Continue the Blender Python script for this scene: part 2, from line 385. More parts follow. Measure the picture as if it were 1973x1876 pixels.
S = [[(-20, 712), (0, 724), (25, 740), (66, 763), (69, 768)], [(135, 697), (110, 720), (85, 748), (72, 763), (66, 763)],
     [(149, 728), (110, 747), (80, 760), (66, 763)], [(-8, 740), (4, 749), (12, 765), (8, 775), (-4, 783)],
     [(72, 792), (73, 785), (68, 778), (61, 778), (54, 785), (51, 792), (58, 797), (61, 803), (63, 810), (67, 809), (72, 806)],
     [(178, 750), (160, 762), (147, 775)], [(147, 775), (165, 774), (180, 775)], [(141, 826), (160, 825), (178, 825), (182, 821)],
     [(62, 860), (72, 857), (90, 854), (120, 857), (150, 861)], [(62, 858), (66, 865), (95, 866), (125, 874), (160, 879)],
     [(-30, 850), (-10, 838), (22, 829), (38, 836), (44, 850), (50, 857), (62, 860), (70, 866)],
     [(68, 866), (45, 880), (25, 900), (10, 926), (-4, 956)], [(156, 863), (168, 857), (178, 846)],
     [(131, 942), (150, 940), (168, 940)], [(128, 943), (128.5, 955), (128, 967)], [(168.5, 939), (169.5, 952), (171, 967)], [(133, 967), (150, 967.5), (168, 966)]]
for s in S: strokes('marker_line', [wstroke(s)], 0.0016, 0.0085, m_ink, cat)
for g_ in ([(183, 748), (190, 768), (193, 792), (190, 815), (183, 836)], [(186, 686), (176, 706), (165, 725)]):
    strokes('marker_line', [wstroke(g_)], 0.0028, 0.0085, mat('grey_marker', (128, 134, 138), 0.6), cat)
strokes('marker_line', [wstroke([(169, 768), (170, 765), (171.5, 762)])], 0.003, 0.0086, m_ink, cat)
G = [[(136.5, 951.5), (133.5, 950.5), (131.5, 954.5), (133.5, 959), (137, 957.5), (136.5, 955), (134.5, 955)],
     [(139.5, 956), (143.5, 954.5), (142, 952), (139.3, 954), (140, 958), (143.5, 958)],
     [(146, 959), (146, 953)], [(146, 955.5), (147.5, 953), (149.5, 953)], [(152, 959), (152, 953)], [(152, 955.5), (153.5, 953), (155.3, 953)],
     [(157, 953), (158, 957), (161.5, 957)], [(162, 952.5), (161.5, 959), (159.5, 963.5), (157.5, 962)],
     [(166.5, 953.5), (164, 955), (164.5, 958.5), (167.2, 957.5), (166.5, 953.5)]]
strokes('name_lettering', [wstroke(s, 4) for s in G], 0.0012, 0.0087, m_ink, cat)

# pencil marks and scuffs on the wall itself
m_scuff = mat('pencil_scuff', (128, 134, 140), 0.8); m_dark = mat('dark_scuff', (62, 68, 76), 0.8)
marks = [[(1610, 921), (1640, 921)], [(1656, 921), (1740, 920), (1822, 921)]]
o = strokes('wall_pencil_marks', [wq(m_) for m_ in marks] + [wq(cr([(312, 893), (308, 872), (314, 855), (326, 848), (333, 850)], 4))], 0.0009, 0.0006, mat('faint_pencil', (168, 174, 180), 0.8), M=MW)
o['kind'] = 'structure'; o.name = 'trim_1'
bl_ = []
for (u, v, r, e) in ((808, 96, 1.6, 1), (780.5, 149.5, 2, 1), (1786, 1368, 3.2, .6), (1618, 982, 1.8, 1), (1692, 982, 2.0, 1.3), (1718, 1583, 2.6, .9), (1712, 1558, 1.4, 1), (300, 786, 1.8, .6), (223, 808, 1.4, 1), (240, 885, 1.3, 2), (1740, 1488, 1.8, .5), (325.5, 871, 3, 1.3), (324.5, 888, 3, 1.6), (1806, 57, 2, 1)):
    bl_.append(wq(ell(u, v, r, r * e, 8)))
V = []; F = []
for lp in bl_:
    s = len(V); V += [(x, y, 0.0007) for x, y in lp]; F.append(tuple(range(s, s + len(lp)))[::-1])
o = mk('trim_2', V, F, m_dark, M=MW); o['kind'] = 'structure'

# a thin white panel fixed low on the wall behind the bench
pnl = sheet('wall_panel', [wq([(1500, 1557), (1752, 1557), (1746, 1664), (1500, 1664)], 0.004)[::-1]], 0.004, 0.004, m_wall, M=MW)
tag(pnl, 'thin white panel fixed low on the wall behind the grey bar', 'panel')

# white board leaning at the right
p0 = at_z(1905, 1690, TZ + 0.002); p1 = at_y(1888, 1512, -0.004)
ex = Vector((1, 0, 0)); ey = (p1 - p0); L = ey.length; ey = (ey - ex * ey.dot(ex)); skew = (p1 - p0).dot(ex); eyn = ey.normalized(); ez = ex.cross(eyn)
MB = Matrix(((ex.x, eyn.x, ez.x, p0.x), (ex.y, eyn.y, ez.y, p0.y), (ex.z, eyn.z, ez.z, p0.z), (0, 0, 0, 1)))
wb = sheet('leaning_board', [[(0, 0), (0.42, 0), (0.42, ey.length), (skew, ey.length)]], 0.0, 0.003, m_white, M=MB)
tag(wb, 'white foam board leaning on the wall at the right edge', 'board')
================
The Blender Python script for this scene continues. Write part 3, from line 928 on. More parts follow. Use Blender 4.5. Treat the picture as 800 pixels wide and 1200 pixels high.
================
*Instructions for the task:*
Work out the count of lines containing the word "scene", then write only that count.

*Complete output:*
2